"Super Express" poinformował w piątek o napaści na byłą kandydatkę SLD Magdalenę Ogórek, do jakiej miało dojść w ostatnią niedzielę podczas mszy w mokotowskim kościele.
"SE" udało się skontaktować z Ogórek, która opowiedziała, że wskutek ataku ucierpieć miał jej mąż. Do ataku doszło zdaniem byłej kandydatki SLD w sanktuarium św. Andrzeja Boboli na warszawskim Mokotowie.
Według relacji Jacka Łęskiego, który wraz z Ogórek prowadzi "Studio Polska" w TVP, sprawcą był "rosły mężczyzna", który miał rzucić się na panią Magdalenę "z łapami". Ponadto, miał uniemożliwić kobiecie oraz jej towarzyszom wejście do kościoła.
- Wpłynęło zawiadomienie o możliwości popełnienia przestępstwa na terenie sanktuarium św. Andrzeja Boboli w Warszawie.
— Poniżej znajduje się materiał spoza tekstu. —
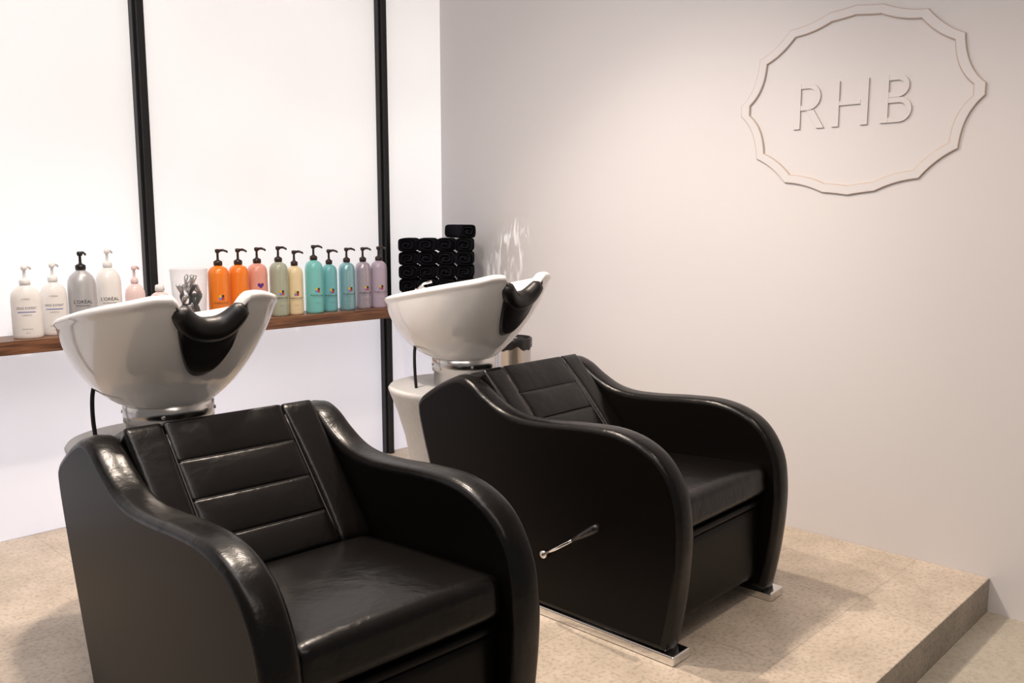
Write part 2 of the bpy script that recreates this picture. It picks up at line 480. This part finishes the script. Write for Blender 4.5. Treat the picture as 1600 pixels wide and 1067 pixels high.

Trwają czynności w tej sprawie - mówi Metrowarszawa.pl oficer prasowy Robert Koniuszy z mokotowskiej policji.
Jak dodaje Michał Dziekański, rzecznik prokuratury okręgowej, śledczy nie mogą zdradzić więcej szczegółów. - Każda informacja mogłaby wpłynąć na zeznania świadków - informuje.